DATA PROVIDED:
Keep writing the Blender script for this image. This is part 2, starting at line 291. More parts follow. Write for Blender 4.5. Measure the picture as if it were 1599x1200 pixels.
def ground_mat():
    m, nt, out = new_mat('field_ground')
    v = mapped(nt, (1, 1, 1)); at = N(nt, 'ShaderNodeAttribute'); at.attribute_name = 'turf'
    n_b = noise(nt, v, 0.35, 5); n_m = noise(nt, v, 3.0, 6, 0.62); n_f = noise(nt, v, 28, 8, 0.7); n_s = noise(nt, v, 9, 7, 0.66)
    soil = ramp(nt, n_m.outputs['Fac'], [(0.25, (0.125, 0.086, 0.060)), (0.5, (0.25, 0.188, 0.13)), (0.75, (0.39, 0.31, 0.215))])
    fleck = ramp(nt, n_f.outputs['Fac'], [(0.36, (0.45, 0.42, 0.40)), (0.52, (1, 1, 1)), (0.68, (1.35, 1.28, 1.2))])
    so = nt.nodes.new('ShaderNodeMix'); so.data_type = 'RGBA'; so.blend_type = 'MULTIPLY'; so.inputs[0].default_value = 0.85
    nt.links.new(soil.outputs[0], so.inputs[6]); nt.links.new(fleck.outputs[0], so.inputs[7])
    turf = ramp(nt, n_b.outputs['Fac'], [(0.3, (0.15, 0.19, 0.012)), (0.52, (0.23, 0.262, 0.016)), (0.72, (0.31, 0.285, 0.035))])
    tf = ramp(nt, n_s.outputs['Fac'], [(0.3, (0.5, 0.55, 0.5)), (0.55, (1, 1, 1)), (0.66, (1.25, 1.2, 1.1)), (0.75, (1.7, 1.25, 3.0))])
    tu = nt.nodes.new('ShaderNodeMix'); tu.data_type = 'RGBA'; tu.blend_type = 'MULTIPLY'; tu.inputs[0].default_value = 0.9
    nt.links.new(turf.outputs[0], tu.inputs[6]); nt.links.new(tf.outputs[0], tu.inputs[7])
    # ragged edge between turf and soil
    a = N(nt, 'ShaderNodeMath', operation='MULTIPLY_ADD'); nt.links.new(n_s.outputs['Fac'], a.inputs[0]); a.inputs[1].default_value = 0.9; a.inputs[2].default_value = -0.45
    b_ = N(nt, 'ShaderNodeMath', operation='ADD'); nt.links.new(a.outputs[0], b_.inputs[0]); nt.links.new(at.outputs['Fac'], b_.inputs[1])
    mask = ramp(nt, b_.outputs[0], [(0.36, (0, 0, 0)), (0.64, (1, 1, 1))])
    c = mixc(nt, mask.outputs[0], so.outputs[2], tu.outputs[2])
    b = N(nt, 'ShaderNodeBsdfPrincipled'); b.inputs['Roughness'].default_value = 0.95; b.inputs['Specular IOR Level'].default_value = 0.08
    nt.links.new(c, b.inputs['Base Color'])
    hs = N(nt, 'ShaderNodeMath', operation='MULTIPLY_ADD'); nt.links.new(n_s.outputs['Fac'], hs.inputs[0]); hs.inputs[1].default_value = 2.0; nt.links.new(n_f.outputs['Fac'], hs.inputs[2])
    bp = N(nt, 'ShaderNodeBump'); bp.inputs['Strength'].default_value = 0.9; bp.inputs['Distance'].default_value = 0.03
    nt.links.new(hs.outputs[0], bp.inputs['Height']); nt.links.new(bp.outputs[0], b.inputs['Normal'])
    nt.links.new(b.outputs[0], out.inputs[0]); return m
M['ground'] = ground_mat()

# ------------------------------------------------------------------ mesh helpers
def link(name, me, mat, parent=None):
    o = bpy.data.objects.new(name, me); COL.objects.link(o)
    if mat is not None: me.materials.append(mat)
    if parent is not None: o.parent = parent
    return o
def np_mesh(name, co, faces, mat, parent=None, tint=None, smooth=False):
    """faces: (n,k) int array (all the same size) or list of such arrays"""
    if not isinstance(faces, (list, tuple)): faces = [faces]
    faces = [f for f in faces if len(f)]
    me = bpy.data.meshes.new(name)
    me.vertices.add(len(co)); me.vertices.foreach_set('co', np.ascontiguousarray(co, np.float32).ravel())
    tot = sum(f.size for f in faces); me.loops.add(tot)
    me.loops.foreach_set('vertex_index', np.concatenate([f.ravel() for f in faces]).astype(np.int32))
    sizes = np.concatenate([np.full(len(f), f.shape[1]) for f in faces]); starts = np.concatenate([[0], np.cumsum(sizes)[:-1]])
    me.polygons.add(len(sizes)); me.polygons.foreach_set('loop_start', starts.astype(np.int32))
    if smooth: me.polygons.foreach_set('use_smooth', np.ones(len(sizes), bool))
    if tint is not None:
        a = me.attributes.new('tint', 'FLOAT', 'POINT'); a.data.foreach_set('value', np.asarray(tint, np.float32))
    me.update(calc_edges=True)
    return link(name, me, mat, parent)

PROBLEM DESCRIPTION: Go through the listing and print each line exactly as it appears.

EXERCISE SOLUTION:
Keep writing the Blender script for this image. This is part 2, starting at line 291. More parts follow. Write for Blender 4.5. Measure the picture as if it were 1599x1200 pixels.
def ground_mat():
    m, nt, out = new_mat('field_ground')
    v = mapped(nt, (1, 1, 1)); at = N(nt, 'ShaderNodeAttribute'); at.attribute_name = 'turf'
    n_b = noise(nt, v, 0.35, 5); n_m = noise(nt, v, 3.0, 6, 0.62); n_f = noise(nt, v, 28, 8, 0.7); n_s = noise(nt, v, 9, 7, 0.66)
    soil = ramp(nt, n_m.outputs['Fac'], [(0.25, (0.125, 0.086, 0.060)), (0.5, (0.25, 0.188, 0.13)), (0.75, (0.39, 0.31, 0.215))])
    fleck = ramp(nt, n_f.outputs['Fac'], [(0.36, (0.45, 0.42, 0.40)), (0.52, (1, 1, 1)), (0.68, (1.35, 1.28, 1.2))])
    so = nt.nodes.new('ShaderNodeMix'); so.data_type = 'RGBA'; so.blend_type = 'MULTIPLY'; so.inputs[0].default_value = 0.85
    nt.links.new(soil.outputs[0], so.inputs[6]); nt.links.new(fleck.outputs[0], so.inputs[7])
    turf = ramp(nt, n_b.outputs['Fac'], [(0.3, (0.15, 0.19, 0.012)), (0.52, (0.23, 0.262, 0.016)), (0.72, (0.31, 0.285, 0.035))])
    tf = ramp(nt, n_s.outputs['Fac'], [(0.3, (0.5, 0.55, 0.5)), (0.55, (1, 1, 1)), (0.66, (1.25, 1.2, 1.1)), (0.75, (1.7, 1.25, 3.0))])
    tu = nt.nodes.new('ShaderNodeMix'); tu.data_type = 'RGBA'; tu.blend_type = 'MULTIPLY'; tu.inputs[0].default_value = 0.9
    nt.links.new(turf.outputs[0], tu.inputs[6]); nt.links.new(tf.outputs[0], tu.inputs[7])
    # ragged edge between turf and soil
    a = N(nt, 'ShaderNodeMath', operation='MULTIPLY_ADD'); nt.links.new(n_s.outputs['Fac'], a.inputs[0]); a.inputs[1].default_value = 0.9; a.inputs[2].default_value = -0.45
    b_ = N(nt, 'ShaderNodeMath', operation='ADD'); nt.links.new(a.outputs[0], b_.inputs[0]); nt.links.new(at.outputs['Fac'], b_.inputs[1])
    mask = ramp(nt, b_.outputs[0], [(0.36, (0, 0, 0)), (0.64, (1, 1, 1))])
    c = mixc(nt, mask.outputs[0], so.outputs[2], tu.outputs[2])
    b = N(nt, 'ShaderNodeBsdfPrincipled'); b.inputs['Roughness'].default_value = 0.95; b.inputs['Specular IOR Level'].default_value = 0.08
    nt.links.new(c, b.inputs['Base Color'])
    hs = N(nt, 'ShaderNodeMath', operation='MULTIPLY_ADD'); nt.links.new(n_s.outputs['Fac'], hs.inputs[0]); hs.inputs[1].default_value = 2.0; nt.links.new(n_f.outputs['Fac'], hs.inputs[2])
    bp = N(nt, 'ShaderNodeBump'); bp.inputs['Strength'].default_value = 0.9; bp.inputs['Distance'].default_value = 0.03
    nt.links.new(hs.outputs[0], bp.inputs['Height']); nt.links.new(bp.outputs[0], b.inputs['Normal'])
    nt.links.new(b.outputs[0], out.inputs[0]); return m
M['ground'] = ground_mat()

# ------------------------------------------------------------------ mesh helpers
def link(name, me, mat, parent=None):
    o = bpy.data.objects.new(name, me); COL.objects.link(o)
    if mat is not None: me.materials.append(mat)
    if parent is not None: o.parent = parent
    return o
def np_mesh(name, co, faces, mat, parent=None, tint=None, smooth=False):
    """faces: (n,k) int array (all the same size) or list of such arrays"""
    if not isinstance(faces, (list, tuple)): faces = [faces]
    faces = [f for f in faces if len(f)]
    me = bpy.data.meshes.new(name)
    me.vertices.add(len(co)); me.vertices.foreach_set('co', np.ascontiguousarray(co, np.float32).ravel())
    tot = sum(f.size for f in faces); me.loops.add(tot)
    me.loops.foreach_set('vertex_index', np.concatenate([f.ravel() for f in faces]).astype(np.int32))
    sizes = np.concatenate([np.full(len(f), f.shape[1]) for f in faces]); starts = np.concatenate([[0], np.cumsum(sizes)[:-1]])
    me.polygons.add(len(sizes)); me.polygons.foreach_set('loop_start', starts.astype(np.int32))
    if smooth: me.polygons.foreach_set('use_smooth', np.ones(len(sizes), bool))
    if tint is not None:
        a = me.attributes.new('tint', 'FLOAT', 'POINT'); a.data.foreach_set('value', np.asarray(tint, np.float32))
    me.update(calc_edges=True)
    return link(name, me, mat, parent)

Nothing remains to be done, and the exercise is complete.